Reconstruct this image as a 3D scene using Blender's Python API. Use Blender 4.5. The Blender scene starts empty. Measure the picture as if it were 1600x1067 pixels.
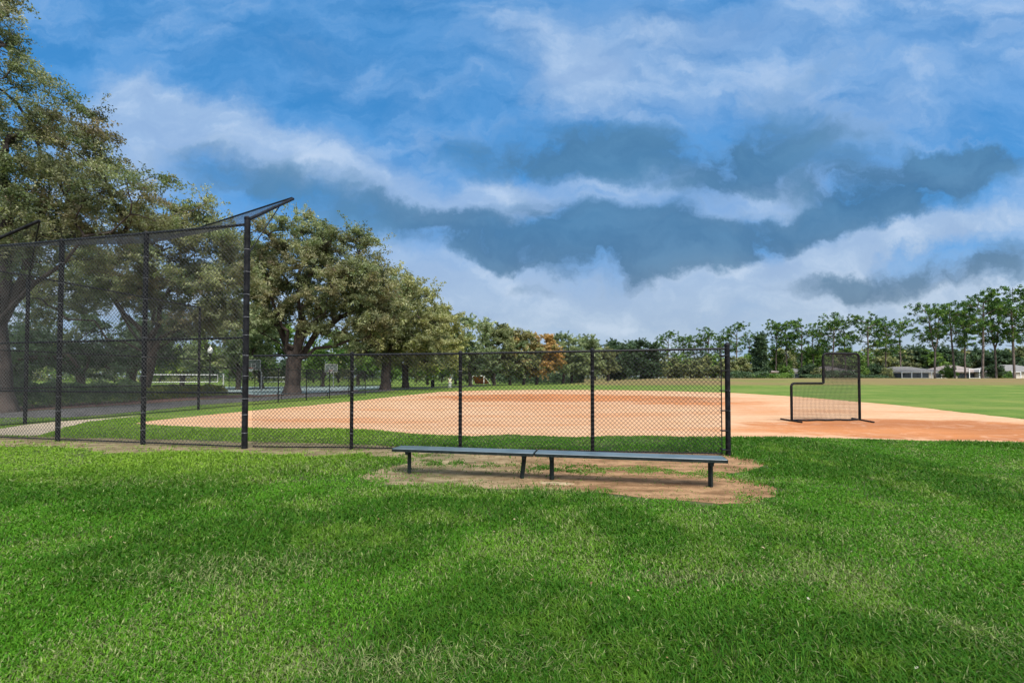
import bpy, math, random
import numpy as np
from mathutils import Vector, Matrix
R = math.radians
sc = bpy.context.scene
col = sc.collection
rng = np.random.default_rng(7)
random.seed(7)

# ------------------------------------------------------------------ camera
EYE = 1.56; F = 711.0; PITCH = R(1.3); SHIFT = 40.4
cam_d = bpy.data.cameras.new("camera"); cam = bpy.data.objects.new("camera", cam_d); col.objects.link(cam)
cam.location = (0, 0, EYE); cam.rotation_euler = (R(90) + PITCH, 0, 0)
cam_d.sensor_width = 36; cam_d.lens = F / 1600 * 36; cam_d.shift_y = SHIFT / 1600
cam_d.clip_start = 0.05; cam_d.clip_end = 3000
sc.camera = cam
# ------------------------------------------------------------------ colour management
vs = sc.view_settings; vs.view_transform = 'Standard'; vs.look = 'None'; vs.gamma = 1; vs.exposure = 0.75
sc.cycles.max_bounces = 6; sc.cycles.diffuse_bounces = 3; sc.cycles.transparent_max_bounces = 8
# ------------------------------------------------------------------ sun
SUN_EL = R(58); SUN_AZ = R(160)        # azimuth clockwise from +Y: fairly high, behind the camera
sd = bpy.data.lights.new("sun", 'SUN'); sun = bpy.data.objects.new("sun", sd); col.objects.link(sun)
sd.energy = 2.6; sd.angle = R(22); sd.color = (1.0, 0.95, 0.88)
dv = Vector((math.sin(SUN_AZ) * math.cos(SUN_EL), math.cos(SUN_AZ) * math.cos(SUN_EL), math.sin(SUN_EL)))
sun.rotation_euler = dv.to_track_quat('Z', 'Y').to_euler(); sun.location = dv * 60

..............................

#### What you will do:
From the listing above, copy every line that holds the string "scene".

#### Worked solution:
Reconstruct this image as a 3D scene using Blender's Python API. Use Blender 4.5. The Blender scene starts empty. Measure the picture as if it were 1600x1067 pixels.
sc = bpy.context.scene